As a code-cutter, I can manipulate just about any of the bantered about traffic measures to make a site look better than it is. (Side note and full disclosure: I have nothing to do with the site measurements used where I work, and we rely on an independent company’s metrics across the board for all of our measures.)

Each of the companies vying for setting a standard used to measure viewership is making its own case on why its method is the best. The big monster companies have already declared their methods are the best and are pitching or forcing them upon us as a (or is it “the”) standard.

Well, are they right? Do they account for how content consumption is different from product search or purchase intent? How can you tell what they are doing? Their measurements are proprietary and they aren’t sharing what is inside the black box, so do you believe them?

Take the early benchmark of pageviews as a starting point for defining engagement/value. Site designers saw this as a popularity standard and then quickly started designing pages that look like a single “view” but were many separate elements designed to generate pageviews.

How does the search for the handling of funds by a school board member compete against a search for the best 4K TV? One search, one story versus one search returning 15 manufacturers, 5,000 retail outlets, 10,000 Web-only outlets. Yet one generates an instant result and the other maybe nothing. One generates a pageview while the other could be dozens.

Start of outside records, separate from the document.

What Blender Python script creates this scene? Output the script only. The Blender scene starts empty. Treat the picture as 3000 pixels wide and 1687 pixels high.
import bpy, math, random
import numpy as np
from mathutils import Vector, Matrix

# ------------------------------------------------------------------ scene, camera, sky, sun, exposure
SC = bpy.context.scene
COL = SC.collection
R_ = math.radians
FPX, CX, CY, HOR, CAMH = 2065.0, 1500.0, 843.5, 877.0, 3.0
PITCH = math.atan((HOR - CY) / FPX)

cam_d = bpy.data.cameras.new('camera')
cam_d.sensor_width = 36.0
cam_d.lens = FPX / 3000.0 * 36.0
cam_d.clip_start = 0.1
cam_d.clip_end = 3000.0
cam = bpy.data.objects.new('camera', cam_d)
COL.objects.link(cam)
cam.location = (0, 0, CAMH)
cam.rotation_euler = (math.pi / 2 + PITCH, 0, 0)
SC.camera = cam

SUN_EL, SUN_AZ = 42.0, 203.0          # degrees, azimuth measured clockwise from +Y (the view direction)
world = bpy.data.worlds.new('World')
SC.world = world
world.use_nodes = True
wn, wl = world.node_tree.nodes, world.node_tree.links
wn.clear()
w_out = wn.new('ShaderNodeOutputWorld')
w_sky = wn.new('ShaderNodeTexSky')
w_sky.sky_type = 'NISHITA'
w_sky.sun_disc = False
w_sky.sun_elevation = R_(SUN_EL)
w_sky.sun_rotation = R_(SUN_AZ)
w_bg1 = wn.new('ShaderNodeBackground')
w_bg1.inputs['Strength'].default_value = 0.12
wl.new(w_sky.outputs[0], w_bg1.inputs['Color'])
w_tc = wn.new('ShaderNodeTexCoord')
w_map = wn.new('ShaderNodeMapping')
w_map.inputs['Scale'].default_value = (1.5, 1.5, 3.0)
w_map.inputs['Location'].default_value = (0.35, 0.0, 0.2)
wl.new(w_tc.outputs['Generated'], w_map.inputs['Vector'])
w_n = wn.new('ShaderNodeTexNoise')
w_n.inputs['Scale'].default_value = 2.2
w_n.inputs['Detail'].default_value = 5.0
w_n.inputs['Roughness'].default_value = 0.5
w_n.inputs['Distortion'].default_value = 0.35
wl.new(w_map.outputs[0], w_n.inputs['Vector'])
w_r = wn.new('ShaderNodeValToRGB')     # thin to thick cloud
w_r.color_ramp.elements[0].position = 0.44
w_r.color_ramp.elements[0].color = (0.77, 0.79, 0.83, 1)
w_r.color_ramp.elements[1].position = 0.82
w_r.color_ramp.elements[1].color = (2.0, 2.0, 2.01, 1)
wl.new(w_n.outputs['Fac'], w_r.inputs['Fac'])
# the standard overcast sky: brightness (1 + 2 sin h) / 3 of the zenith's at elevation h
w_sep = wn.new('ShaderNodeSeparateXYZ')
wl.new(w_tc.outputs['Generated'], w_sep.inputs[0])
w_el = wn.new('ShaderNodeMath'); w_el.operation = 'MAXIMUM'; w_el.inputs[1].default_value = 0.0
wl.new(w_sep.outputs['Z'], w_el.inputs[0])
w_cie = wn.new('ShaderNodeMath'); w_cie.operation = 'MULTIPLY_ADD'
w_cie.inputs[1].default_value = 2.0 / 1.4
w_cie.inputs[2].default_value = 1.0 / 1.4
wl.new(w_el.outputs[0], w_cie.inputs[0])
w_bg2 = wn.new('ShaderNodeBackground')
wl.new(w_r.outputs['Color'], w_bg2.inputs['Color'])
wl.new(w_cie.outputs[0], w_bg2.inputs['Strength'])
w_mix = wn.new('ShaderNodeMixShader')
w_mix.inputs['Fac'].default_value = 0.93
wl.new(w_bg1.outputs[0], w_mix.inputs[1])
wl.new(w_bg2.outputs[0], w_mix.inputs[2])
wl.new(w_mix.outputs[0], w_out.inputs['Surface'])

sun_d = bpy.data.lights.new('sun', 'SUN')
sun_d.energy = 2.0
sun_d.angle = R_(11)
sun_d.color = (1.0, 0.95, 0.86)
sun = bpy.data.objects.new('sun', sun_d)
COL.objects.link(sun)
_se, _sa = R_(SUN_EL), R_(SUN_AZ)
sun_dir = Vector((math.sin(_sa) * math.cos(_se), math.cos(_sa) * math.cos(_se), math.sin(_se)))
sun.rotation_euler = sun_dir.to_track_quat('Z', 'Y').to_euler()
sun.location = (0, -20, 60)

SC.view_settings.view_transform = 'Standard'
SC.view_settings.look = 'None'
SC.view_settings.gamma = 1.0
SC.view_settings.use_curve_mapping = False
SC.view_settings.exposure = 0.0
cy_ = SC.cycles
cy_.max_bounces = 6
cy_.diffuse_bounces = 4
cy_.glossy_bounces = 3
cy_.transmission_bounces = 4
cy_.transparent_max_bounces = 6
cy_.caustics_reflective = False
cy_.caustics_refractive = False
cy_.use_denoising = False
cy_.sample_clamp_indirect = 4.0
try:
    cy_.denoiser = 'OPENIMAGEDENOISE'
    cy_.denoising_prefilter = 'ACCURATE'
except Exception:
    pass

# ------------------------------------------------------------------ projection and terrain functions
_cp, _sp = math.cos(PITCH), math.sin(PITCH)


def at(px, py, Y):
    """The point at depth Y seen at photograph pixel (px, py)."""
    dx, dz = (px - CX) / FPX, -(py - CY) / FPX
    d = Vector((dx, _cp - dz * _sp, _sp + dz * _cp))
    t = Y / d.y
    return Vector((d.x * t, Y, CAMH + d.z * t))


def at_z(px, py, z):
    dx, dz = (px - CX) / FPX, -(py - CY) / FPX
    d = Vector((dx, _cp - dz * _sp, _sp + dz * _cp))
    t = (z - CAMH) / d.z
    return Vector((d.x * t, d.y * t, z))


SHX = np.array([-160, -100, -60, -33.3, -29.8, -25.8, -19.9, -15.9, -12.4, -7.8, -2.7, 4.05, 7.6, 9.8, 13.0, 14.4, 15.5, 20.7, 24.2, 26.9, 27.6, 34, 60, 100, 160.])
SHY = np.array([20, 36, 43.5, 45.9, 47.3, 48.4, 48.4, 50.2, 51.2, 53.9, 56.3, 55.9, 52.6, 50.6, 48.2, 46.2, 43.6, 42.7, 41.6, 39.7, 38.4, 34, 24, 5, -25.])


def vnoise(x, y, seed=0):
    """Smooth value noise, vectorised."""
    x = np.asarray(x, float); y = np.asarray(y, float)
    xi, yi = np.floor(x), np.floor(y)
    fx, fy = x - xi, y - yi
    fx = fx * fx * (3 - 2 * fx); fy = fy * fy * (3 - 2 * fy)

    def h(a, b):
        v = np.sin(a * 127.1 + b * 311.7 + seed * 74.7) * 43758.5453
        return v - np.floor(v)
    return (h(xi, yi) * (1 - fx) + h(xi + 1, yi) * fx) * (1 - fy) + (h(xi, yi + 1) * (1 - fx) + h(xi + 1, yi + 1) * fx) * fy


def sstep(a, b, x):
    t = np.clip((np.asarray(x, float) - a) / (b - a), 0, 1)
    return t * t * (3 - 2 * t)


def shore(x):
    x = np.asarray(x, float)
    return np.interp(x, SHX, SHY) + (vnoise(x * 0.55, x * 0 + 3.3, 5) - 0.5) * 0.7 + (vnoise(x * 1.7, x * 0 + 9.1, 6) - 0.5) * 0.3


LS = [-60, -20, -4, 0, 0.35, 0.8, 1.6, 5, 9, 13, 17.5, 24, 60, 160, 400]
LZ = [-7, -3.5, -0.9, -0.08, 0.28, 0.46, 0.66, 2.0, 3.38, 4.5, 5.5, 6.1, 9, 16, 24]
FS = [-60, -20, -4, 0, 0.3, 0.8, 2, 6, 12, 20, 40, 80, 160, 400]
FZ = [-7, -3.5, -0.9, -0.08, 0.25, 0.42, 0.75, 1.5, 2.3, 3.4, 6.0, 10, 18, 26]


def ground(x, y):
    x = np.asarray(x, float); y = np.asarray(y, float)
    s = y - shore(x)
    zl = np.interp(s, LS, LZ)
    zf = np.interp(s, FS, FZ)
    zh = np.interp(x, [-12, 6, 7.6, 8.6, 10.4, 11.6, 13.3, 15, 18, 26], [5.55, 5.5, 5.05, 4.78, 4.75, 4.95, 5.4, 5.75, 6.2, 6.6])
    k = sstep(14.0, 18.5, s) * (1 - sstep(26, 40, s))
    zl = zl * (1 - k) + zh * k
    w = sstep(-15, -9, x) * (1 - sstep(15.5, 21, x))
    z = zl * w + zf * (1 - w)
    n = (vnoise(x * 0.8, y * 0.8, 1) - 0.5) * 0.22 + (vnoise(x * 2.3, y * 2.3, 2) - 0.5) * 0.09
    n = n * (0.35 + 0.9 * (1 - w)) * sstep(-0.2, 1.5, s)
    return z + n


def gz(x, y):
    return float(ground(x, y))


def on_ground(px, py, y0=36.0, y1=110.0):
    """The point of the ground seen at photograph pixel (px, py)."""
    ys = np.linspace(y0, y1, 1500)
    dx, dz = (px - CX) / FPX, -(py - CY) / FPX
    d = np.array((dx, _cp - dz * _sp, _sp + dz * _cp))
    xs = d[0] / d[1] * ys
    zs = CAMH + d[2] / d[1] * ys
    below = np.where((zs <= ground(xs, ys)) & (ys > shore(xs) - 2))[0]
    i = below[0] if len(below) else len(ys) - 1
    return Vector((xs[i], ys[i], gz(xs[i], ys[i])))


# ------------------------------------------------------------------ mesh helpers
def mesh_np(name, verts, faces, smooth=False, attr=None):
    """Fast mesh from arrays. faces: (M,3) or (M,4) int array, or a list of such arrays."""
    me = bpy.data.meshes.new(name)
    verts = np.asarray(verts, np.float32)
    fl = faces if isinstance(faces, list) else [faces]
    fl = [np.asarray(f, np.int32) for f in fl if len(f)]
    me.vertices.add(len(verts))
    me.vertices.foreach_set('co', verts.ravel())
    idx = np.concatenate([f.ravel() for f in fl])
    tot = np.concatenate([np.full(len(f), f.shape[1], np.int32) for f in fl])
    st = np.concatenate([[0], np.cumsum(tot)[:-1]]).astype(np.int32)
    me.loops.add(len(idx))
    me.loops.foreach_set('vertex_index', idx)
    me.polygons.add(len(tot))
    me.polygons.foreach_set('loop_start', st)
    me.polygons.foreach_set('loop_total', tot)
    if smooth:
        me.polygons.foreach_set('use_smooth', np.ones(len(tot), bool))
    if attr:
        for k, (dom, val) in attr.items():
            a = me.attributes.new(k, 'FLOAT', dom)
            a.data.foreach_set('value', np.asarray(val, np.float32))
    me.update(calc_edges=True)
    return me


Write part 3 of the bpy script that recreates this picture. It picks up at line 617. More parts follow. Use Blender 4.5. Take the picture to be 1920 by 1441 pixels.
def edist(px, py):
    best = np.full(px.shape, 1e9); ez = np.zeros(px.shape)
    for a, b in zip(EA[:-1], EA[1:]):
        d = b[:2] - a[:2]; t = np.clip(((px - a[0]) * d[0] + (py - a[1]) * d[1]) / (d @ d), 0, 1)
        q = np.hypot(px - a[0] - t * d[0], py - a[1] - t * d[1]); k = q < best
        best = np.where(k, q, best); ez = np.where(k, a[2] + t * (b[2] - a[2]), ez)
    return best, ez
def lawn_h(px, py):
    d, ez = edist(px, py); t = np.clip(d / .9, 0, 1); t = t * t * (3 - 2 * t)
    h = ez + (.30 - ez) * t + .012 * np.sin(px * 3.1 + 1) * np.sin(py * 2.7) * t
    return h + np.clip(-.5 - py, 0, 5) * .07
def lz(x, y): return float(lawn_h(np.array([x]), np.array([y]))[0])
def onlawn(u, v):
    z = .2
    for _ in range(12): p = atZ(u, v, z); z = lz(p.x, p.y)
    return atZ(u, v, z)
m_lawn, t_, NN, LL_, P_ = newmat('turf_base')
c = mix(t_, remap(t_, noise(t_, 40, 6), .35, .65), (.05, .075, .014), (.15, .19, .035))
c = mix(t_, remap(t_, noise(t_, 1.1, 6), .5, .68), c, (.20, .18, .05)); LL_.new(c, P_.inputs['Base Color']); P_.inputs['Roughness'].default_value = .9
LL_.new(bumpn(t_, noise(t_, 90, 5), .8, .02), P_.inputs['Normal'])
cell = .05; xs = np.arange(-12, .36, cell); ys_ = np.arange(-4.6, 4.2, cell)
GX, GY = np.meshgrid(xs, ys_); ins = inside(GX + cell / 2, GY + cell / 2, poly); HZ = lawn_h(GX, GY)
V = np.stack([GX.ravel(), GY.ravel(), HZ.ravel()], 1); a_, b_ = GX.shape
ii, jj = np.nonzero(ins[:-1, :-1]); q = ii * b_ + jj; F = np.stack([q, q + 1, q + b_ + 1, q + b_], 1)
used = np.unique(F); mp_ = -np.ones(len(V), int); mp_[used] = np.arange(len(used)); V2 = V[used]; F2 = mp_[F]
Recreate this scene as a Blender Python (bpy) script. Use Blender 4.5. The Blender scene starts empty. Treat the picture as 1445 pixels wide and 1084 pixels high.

Pageviews as a fair standard? No way.

How about counting user clicks on content as the measurement? Well, even that school board story can be manipulated in site design to generate multiple click. This is illustrated with the use of “read more” and “next page” links used just about everywhere. Enter the pure click-bait design seen every now and then. Out goes another measurement possibility.

What is next?

Enter the era where the monster companies are now telling the content producers (media firms) that they (the monsters) will take care of the measuring. Oh, and as an added benefit, the monsters will adjust how their customers (note: they are not your customers) see your content on their news feeds based on some algorithm only the monster knows (and controls) to bring their customers the information “they want.”

Do you trust them? Can you trust anyone with your numbers? How do you know they are right? These companies will not show you how they computed the number as that would reveal their algorithm. Trick-the-Algorithm Games begin today at noon!

So the measurement battles continue. And the pay battle continues. The monsters generate money on content searches and your content. They also control the revenue the content producers can generate through News Feed sorting, adblocking/un-blocking tricks, search keyword lock-up, and more.

So where does the publisher sit? Well, how about sitting in on the digital team’s morning scrum to witness the brainstorming of the latest tricks in the cat-and-mouse game of generating the revenue to sustain the content creation?